Noch ist 5G ganz am Anfang, da spricht man schon über 6G

Von einem Thema, das bei 5G in der Vergangenheit kaum fehlen durfte, ist dagegen so gut wie keine Rede mehr: autonomes Fahren. Die Blütenträume der Hersteller haben sich mehr oder weniger zerschlagen, die technischen und regulatorischen Hürden waren ganz offenbar doch größer als mancher Ingenieur vorhergesehen hatte. Dafür taucht ein neues Schlagwort auf: 6G.

Wie bitte? Noch ist 5G ganz am Anfang und man redet schon über die nächste Generation? Doch das müsse sein, sagt Freddie Södergren von Ericsson. "Wir müssen jetzt darüber sprechen, wenn wir 2030 fertig sein wollen", die Sache brauche eben ihre Zeit.

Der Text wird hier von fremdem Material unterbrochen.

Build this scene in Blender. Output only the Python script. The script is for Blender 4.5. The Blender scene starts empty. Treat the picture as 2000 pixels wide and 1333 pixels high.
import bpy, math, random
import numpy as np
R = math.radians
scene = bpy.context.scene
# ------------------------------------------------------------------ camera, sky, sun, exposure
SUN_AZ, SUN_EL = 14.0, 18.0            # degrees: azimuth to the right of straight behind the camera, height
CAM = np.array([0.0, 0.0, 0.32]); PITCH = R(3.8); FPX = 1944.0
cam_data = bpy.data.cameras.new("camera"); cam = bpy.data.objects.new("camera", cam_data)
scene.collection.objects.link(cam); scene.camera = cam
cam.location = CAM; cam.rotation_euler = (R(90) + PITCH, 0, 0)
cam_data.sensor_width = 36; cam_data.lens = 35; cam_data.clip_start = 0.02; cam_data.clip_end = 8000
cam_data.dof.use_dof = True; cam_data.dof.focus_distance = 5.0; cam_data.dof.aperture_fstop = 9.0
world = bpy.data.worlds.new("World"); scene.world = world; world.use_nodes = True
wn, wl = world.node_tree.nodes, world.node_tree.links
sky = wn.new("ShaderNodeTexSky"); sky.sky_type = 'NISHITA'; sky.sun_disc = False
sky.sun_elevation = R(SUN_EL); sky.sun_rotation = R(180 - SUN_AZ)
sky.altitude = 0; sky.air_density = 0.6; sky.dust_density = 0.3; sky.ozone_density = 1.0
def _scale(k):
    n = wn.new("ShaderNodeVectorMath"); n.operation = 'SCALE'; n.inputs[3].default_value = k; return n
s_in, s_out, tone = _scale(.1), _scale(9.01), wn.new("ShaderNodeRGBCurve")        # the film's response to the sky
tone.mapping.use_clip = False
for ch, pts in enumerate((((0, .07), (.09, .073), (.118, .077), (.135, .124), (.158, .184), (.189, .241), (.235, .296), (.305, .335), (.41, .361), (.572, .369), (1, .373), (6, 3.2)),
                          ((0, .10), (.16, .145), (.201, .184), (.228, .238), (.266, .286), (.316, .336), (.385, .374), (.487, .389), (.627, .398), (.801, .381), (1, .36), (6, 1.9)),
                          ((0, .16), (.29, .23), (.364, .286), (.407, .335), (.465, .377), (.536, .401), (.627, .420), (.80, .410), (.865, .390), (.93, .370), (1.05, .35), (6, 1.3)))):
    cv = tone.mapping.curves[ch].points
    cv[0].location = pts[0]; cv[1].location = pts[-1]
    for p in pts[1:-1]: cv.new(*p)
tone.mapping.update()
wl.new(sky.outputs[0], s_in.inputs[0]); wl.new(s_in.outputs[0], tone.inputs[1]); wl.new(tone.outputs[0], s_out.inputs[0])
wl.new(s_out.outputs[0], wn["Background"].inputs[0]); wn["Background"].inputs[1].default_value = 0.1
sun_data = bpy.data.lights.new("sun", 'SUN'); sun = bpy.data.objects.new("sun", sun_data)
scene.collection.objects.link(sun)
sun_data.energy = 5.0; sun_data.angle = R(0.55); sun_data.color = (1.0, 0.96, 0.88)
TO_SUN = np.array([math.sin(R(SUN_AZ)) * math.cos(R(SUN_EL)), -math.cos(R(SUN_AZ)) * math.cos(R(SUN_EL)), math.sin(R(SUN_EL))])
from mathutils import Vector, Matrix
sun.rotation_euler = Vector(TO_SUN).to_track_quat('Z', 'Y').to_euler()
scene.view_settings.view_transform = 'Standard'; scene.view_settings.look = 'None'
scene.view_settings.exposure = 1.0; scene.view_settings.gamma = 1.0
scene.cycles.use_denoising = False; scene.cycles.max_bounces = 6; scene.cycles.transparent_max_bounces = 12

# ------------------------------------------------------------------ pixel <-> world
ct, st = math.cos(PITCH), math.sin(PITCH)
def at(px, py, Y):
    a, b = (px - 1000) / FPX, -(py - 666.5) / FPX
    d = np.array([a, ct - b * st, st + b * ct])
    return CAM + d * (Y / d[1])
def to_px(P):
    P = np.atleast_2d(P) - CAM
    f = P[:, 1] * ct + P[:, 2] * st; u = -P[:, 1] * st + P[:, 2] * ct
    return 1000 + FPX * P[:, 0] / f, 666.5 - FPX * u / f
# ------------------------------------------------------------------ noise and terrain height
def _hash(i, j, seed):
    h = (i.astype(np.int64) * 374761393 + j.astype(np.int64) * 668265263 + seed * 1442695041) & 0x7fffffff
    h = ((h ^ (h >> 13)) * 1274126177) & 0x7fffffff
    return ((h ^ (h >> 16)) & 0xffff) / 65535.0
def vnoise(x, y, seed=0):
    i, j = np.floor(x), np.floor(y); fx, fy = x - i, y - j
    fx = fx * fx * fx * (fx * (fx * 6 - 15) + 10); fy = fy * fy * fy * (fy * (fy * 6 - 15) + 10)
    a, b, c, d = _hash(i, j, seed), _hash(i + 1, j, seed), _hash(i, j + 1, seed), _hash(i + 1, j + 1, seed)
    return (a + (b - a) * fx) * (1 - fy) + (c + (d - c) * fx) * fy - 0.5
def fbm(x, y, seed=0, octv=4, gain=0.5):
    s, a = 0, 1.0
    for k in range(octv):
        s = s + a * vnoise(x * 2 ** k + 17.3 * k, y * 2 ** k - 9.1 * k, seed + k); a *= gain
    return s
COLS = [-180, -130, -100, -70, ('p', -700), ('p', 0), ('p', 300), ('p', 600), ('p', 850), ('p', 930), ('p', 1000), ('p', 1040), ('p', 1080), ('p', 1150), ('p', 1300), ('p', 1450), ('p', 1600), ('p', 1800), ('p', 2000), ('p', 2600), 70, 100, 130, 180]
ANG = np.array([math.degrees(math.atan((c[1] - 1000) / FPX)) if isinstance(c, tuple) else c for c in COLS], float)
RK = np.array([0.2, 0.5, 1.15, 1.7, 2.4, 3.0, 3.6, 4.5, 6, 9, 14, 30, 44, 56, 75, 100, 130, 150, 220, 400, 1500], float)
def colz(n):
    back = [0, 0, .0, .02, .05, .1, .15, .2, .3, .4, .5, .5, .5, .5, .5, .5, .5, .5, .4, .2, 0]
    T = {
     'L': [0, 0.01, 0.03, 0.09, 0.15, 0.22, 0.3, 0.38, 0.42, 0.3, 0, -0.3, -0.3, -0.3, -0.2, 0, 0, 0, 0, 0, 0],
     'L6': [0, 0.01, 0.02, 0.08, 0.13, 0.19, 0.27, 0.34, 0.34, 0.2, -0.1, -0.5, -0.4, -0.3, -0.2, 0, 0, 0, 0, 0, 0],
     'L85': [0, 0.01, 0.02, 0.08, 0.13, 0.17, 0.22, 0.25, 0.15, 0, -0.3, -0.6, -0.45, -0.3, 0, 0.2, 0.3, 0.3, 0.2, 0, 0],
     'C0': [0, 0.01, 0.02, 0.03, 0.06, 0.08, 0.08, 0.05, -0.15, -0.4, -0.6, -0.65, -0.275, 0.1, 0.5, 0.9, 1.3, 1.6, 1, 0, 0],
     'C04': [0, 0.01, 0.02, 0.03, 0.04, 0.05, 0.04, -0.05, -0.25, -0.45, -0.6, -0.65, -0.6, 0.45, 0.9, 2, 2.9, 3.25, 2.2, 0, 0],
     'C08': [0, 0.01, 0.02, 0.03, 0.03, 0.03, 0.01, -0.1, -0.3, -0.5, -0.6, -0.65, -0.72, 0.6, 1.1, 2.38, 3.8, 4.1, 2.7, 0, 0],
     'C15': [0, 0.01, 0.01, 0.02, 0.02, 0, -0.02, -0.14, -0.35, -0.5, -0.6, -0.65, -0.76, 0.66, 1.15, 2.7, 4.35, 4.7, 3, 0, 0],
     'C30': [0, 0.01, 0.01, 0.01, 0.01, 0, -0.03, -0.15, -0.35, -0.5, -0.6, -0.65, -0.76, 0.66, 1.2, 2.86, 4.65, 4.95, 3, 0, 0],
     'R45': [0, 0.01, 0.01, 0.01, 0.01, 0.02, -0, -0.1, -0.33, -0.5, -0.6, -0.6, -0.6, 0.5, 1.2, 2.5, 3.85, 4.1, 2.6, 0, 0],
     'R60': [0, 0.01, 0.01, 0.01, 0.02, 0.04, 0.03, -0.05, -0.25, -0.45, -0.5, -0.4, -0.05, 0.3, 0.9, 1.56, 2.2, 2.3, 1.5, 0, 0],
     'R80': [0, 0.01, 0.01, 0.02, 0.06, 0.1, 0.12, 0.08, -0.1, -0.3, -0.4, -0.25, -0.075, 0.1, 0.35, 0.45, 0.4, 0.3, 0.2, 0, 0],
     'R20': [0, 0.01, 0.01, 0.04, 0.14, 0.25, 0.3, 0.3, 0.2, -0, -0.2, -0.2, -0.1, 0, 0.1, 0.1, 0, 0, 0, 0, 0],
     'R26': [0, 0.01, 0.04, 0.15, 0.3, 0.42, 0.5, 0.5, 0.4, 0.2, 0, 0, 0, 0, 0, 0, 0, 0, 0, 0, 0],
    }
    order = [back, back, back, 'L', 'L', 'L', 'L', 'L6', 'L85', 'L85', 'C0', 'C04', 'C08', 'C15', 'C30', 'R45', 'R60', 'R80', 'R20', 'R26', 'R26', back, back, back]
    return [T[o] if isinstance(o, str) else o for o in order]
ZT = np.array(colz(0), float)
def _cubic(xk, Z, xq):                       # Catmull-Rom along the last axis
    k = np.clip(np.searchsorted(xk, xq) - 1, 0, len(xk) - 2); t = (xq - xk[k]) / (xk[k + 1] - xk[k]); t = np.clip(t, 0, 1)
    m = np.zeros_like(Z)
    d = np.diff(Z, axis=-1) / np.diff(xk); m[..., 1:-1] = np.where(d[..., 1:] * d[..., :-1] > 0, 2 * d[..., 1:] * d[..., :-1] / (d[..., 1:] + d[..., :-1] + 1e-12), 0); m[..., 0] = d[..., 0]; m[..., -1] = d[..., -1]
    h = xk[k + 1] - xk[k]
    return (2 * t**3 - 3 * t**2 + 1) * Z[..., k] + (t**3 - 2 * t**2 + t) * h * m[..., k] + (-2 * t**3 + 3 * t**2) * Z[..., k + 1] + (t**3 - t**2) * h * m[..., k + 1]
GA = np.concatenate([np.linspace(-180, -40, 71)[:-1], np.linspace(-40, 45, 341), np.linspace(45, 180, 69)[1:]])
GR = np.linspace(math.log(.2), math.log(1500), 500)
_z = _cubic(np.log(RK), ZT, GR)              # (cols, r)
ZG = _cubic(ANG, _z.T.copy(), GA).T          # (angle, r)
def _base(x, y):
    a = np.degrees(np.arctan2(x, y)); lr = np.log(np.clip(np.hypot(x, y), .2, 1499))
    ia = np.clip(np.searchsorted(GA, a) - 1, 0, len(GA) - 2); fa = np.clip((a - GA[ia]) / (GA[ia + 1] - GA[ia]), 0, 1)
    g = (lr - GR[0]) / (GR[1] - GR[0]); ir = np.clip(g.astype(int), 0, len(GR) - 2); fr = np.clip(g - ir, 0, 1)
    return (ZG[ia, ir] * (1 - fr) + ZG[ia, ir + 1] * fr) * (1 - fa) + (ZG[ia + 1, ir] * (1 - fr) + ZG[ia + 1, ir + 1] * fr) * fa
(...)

Viel Konkretes gibt es allerdings noch nicht, die Hersteller beginnen gerade erst damit herumzuprobieren. Nokia und Ericsson experimentieren beispielsweise damit, Reflexionen der Funkwellen mit speziellen Algorithmen und schnellen Computersystemen zu interpretieren - vergleichbar mit den Sonar von Delfinen oder Fledermäusen. "Damit", sagt Volker Ziegler von Nokia, "können Sie auch um die Ecke schauen", beispielsweise um im Straßenverkehr vor einem herannahenden Radfahrer zu warnen.

Das ist noch weit in der Zukunft. Autos von Vay allerdings fahren schon. Derzeit übrigens sogar noch mit der alten 4G-Technik. Funktioniert auch - vorsichtshalber hat das Start-up aber Verträge mit mehreren Mobilfunkanbietern, wenn es mal eine Abdeckungslücke gibt. Mit 5G, so hofft man bei Vay, werde sich das verbessern.